A new Governmental Small Business Finance Forum will be playing host to a number of business groups today with focus placed heavily on creating a plan to help small businesses pull through the storm that is he current economic slump.  The Business Secretary, Lord Mandelson and the Business Minister, Baroness Vadera, will moderate the meeting.

On the 23rd October, Lord Mandelson met with the banks and came to the conclusion that he was going to establish a discussion forum where the two sides, banks and small businesses, could resolve their differences.

The forum will be looking at taking a stronger stance against the situation that small businesses are facing with certain banks, which have been chopping and changing their credit schemes recently.  Representatives from the banks will be present at the meeting.  The forum also plans on working out a number of tax breaks that should be made available to small businesses and also hopes to make better use of schemes already set in place for small businesses.

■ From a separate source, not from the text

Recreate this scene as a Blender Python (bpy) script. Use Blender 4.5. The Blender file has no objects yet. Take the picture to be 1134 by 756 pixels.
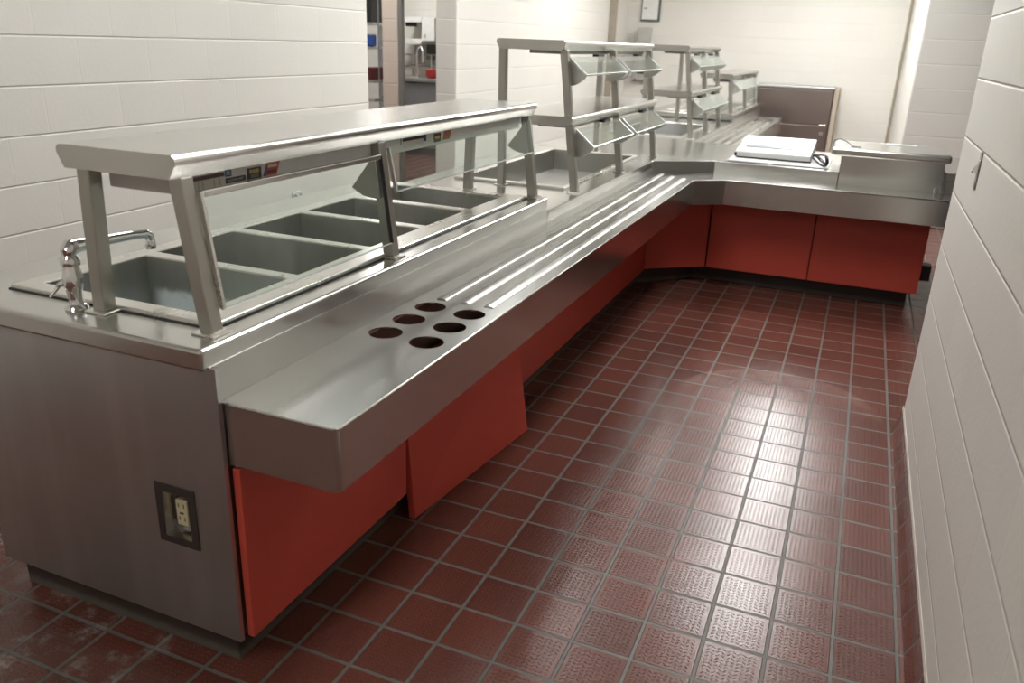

The CBI (the Confederation of British Industry) and the BCC (the British Chambers of Commerce) can be heard amongst those voices calling for banks to utilise existing Small Firms Loan Guarantee schemes, giving a state guarantee for up to 75pc of the overall value of a loan to a commercially feasible business that can’t come up with the assets needed to secure a loan against.  The CBI and the BCC also state that banks should take full advantage of the recent European Investment Banks funds available to them for smaller businesses.

David Frost, the British Chambers of Commerce’s director general, said that his establishment had “serious concerns about the availability of credit and the tightening of credit conditions for small businesses”.

The Confederation of British Industry will also utilise the forum as a soapbox to petition for initiatives in this month’s pre-Budget Report.  The head of enterprise at the CBI, Lucy Findlay, said that the organisation wanted to see the predetermined one percentage point rise in corporation tax paid by smaller companies demolished.  The CBI will also demand that recent legislation proposals that provide new taxes on family businesses should be set back another year.  The organisation is also eager for professional advisory costs of raising equity investment to be made tax deductable, in the hope that doing this will bring the tax treatment of equity fund raising to the same level as bank borrowings.

David Frost went on to say that, “If things carry on like this, many sound UK businesses will be bust by Christmas,” he warned. “We have received numerous calls from small businesses who are trying to manage cash flow, but credit such as overdrafts are being withdrawn indiscriminately and terms changed without notice.”

Concerns about the availability of credit has recently given great cause for panic around the country and business leaders have broadcast warnings that supposed “sound” small businesses could go bust by Christmas as they struggle with the financial difficulties that are facing them everyday.